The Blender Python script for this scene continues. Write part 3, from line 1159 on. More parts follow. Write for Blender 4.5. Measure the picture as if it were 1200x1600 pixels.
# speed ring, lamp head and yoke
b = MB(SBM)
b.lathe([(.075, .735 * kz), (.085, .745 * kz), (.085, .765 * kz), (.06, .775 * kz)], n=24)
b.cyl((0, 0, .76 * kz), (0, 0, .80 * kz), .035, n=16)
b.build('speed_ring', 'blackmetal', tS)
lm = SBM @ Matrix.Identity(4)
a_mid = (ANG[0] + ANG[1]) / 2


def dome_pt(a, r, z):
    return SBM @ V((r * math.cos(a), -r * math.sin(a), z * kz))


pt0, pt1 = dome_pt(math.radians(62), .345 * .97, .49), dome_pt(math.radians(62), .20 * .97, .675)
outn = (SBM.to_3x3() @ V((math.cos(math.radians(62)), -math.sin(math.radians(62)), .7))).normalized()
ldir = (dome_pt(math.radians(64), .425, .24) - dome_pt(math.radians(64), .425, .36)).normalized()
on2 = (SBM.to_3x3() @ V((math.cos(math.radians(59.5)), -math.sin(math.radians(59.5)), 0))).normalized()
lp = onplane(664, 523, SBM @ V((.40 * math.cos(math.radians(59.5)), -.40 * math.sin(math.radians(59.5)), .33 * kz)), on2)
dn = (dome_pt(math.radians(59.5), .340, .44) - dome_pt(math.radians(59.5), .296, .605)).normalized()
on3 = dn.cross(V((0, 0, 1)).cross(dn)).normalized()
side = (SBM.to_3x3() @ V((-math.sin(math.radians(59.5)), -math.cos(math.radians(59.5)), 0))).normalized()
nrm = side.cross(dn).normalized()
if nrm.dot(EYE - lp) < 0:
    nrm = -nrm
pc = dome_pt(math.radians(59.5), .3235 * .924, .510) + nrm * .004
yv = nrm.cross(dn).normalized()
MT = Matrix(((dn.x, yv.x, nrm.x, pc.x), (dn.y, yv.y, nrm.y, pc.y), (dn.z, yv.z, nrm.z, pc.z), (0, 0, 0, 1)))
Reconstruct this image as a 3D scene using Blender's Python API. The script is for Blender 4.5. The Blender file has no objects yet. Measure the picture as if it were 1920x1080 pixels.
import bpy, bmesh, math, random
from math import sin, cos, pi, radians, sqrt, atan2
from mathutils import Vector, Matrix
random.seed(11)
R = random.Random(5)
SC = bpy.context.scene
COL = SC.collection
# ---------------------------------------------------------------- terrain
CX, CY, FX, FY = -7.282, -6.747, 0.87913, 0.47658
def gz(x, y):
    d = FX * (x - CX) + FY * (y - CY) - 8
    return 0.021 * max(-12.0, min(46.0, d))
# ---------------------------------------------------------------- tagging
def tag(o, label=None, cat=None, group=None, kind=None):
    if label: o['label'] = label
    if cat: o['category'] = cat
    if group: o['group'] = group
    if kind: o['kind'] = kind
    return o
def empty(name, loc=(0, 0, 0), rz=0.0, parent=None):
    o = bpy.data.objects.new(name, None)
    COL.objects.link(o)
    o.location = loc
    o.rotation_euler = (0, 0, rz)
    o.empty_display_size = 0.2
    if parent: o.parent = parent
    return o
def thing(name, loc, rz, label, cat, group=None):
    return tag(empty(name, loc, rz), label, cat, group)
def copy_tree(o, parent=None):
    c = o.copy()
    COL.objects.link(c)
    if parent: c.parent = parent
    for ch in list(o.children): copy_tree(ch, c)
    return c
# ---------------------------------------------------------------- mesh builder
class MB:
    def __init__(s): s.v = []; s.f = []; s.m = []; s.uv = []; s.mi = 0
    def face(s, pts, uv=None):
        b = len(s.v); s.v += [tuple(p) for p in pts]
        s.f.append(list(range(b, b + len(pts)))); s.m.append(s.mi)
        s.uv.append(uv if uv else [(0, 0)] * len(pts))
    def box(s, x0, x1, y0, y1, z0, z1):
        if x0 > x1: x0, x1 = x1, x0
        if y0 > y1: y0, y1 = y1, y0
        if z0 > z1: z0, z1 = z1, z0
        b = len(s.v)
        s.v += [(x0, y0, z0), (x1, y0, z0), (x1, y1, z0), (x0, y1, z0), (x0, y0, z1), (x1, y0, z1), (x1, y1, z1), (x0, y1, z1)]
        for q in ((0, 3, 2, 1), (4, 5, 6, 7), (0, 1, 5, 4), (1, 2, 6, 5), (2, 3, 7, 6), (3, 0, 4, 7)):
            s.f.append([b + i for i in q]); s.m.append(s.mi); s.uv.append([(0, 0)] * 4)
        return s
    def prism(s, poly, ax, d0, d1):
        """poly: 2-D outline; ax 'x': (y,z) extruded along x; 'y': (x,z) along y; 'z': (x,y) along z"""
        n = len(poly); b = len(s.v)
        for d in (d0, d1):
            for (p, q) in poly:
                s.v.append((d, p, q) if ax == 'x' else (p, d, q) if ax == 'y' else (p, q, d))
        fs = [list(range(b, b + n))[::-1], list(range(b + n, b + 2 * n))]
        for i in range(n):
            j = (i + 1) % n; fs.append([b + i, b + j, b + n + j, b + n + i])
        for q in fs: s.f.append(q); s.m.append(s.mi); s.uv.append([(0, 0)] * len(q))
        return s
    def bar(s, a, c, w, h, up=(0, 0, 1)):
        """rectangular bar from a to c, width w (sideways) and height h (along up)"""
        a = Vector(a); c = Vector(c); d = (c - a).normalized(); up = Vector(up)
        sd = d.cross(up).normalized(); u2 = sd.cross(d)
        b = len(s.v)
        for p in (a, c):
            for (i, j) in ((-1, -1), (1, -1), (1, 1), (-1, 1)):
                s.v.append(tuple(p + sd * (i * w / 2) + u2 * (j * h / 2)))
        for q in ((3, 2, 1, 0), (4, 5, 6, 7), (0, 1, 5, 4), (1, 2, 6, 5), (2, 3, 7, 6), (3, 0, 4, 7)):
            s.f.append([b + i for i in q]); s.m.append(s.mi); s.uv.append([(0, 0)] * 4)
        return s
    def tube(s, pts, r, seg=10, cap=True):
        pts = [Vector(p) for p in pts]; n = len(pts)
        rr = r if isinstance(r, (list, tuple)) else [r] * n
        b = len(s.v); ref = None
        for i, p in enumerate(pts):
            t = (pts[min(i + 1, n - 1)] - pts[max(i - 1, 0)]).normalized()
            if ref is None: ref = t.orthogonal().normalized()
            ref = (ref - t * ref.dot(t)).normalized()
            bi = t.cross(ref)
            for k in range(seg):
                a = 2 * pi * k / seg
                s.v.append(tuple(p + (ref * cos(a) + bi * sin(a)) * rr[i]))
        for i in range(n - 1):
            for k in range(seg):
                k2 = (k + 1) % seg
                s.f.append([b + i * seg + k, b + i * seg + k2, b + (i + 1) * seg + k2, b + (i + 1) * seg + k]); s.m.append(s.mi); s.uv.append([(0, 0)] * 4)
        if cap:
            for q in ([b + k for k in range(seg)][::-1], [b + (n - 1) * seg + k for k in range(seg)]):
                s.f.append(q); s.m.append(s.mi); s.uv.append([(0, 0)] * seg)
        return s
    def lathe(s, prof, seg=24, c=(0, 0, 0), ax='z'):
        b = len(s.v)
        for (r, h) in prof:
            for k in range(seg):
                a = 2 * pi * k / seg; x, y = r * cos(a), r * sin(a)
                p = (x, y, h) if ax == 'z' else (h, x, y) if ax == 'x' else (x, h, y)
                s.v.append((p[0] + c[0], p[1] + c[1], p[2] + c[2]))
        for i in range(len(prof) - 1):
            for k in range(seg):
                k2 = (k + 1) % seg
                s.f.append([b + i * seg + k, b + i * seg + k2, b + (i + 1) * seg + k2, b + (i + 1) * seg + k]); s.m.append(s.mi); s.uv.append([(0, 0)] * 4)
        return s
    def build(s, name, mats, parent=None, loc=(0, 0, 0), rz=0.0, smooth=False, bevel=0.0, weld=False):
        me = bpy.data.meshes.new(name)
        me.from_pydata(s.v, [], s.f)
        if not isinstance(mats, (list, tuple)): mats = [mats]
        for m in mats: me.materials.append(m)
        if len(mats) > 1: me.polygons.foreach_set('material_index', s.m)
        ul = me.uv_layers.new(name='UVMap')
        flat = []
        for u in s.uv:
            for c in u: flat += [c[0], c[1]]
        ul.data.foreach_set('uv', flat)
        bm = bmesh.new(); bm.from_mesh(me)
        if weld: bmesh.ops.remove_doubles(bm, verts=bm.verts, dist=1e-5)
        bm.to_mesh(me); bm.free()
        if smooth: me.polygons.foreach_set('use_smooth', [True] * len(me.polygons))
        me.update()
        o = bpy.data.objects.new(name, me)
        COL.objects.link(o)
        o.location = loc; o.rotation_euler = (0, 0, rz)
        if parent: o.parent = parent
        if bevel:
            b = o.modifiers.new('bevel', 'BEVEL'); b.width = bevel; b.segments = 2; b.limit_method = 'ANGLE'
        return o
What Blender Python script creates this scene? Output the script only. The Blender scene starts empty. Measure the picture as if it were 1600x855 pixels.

- [Given request]
Starting at the first line of the records above, please copy each line exactly until you reach the line containing "return SBM @". Include that line and stop there.

- [Finished task]
The Blender Python script for this scene continues. Write part 3, from line 1159 on. More parts follow. Write for Blender 4.5. Measure the picture as if it were 1200x1600 pixels.
# speed ring, lamp head and yoke
b = MB(SBM)
b.lathe([(.075, .735 * kz), (.085, .745 * kz), (.085, .765 * kz), (.06, .775 * kz)], n=24)
b.cyl((0, 0, .76 * kz), (0, 0, .80 * kz), .035, n=16)
b.build('speed_ring', 'blackmetal', tS)
lm = SBM @ Matrix.Identity(4)
a_mid = (ANG[0] + ANG[1]) / 2


def dome_pt(a, r, z):
    return SBM @ V((r * math.cos(a), -r * math.sin(a), z * kz))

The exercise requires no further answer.